▸ DESCRIPTION OF THE TASK: Repeat exactly, please, the lines that begin at the start of the listing and end at the line holding "from mathutils import Vector, Matrix".

▸ GIVEN DATA:
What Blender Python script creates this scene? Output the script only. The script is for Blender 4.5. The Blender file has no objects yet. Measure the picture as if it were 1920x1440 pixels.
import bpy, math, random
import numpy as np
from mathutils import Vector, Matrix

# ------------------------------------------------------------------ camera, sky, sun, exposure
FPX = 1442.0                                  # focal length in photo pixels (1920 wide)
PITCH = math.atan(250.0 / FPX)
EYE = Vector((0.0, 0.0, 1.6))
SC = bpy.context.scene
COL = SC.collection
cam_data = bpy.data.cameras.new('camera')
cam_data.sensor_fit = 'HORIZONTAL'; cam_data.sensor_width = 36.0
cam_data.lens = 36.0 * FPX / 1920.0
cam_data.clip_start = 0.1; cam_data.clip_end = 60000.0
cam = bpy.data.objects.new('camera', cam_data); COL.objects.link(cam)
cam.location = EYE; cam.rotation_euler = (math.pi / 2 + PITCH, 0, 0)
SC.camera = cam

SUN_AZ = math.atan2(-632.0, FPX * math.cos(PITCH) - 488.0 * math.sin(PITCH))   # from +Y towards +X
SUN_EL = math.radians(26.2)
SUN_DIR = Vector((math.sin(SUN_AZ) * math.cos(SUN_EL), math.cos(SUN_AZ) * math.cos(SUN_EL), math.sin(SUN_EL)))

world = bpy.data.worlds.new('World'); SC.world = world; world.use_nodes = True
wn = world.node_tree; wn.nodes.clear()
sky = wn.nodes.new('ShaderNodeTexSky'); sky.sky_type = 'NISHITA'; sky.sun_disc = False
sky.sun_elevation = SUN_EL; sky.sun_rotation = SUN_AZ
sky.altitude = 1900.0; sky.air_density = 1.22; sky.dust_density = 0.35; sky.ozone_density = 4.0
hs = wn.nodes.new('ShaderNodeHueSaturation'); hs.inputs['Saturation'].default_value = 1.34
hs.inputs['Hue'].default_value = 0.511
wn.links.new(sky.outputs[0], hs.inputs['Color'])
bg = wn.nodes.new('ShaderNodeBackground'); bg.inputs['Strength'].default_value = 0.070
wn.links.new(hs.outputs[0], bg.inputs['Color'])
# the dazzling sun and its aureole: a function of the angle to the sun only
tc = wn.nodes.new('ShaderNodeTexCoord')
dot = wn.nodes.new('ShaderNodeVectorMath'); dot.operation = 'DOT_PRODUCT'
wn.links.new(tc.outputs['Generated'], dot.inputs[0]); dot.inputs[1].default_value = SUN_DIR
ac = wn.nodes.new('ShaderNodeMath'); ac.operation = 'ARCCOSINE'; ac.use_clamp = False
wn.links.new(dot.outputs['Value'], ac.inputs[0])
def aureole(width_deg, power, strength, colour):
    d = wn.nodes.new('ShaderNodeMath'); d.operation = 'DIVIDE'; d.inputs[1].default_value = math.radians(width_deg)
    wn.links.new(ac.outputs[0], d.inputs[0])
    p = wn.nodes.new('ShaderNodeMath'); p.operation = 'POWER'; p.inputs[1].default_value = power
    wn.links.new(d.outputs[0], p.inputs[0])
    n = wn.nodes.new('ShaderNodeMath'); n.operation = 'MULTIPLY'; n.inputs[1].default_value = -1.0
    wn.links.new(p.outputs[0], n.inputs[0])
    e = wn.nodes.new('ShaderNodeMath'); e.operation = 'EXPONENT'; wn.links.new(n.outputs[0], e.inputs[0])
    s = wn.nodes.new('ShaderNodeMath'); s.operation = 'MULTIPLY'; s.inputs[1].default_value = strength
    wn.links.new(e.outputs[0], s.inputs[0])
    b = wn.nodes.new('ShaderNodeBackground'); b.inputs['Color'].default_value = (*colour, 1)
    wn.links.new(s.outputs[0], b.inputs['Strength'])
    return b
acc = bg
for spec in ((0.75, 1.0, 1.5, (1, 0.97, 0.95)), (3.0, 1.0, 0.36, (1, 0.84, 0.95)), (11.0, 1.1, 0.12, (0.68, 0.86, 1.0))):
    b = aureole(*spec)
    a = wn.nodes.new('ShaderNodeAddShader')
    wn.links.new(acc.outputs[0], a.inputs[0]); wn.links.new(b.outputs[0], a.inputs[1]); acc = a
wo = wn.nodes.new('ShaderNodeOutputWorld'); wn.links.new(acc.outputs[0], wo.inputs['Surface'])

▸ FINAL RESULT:
What Blender Python script creates this scene? Output the script only. The script is for Blender 4.5. The Blender file has no objects yet. Measure the picture as if it were 1920x1440 pixels.
import bpy, math, random
import numpy as np
from mathutils import Vector, Matrix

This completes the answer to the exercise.